Men, in turn who feel shame when they feel criticized for being inadequate, either shut down (leading women to poke or provoke more) or come back with anger.”

Luckily I’ve learned to do neither. Even though my first instinct is to conform to old patterns and beliefs about myself, allow old pain to resurface, and play the victim card, I’ve learned through years of growth to deal with criticism in a completely different manner.

I now know through constant reflection and self-growth that I am enough.

I know the value I can bring to a woman’s life as well as my own.

I have a clear understanding of what it is to be a man and come from a place of true authenticity and love towards myself which will always manifest itself outwardly into the world and the relationships I have.
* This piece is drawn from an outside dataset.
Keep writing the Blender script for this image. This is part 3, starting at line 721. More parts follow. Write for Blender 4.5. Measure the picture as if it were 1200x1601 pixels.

The only expectation I try to live up to is the expectation to be the best version of myself each and every day in every moment.

And if a woman or someone else doesn’t recognize all that I am, the gifts I have to offer and all that I have given and will give, than farewell.

Anger and shutting down will get you nowhere. I don’t see a potential for growth in either response, do you?

I always try my best to see the opportunity for growth in any situation, which is a fantastic way to experience a healthy vulnerability.

How My Vulnerability Made Me Invulnerable

With the help of Brene Brown’s insights, I would now argue that vulnerability is actually an act of courage!

Think of the last time you did something even though you felt vulnerable. Did you view it as an act of weakness? To allow yourself to be vulnerable and follow through was and is actually a brave act.

Vulnerability is only viewed as weakness by ourselves and our self-perception is the only perception that really matters, isn’t it?

I can’t speak for most men but when I see another man do something that takes courage, I intuitively know that he’s put himself in a vulnerable position, and putting yourself in that position takes courage!

Every time you approach a woman, ask a woman out on a date, go on a date, send a flirty text, reveal your past to her, and even have sex with a woman, you are being vulnerable. You should be proud of yourself for taking those risks.

Every time you break up with a woman and get back together to work on things, after every fight you guys have, every time you say sorry or I love you, you are being vulnerable.

Every time a man tries to better himself, make more money, explore new endeavors, show the world a side of himself, etc., he is allowing himself to be vulnerable.

When we are vulnerable, we are taking risks, and taking a risk takes courage.

When you speak to friends and family from the heart, when you try and improve yourself, when you express yourself creatively, when you question the the norm you are being vulnerable and courageous!

There is no shame in being vulnerable.

And when you finally accept that only you can define “what being a man is” to you and only you, you are truly a man!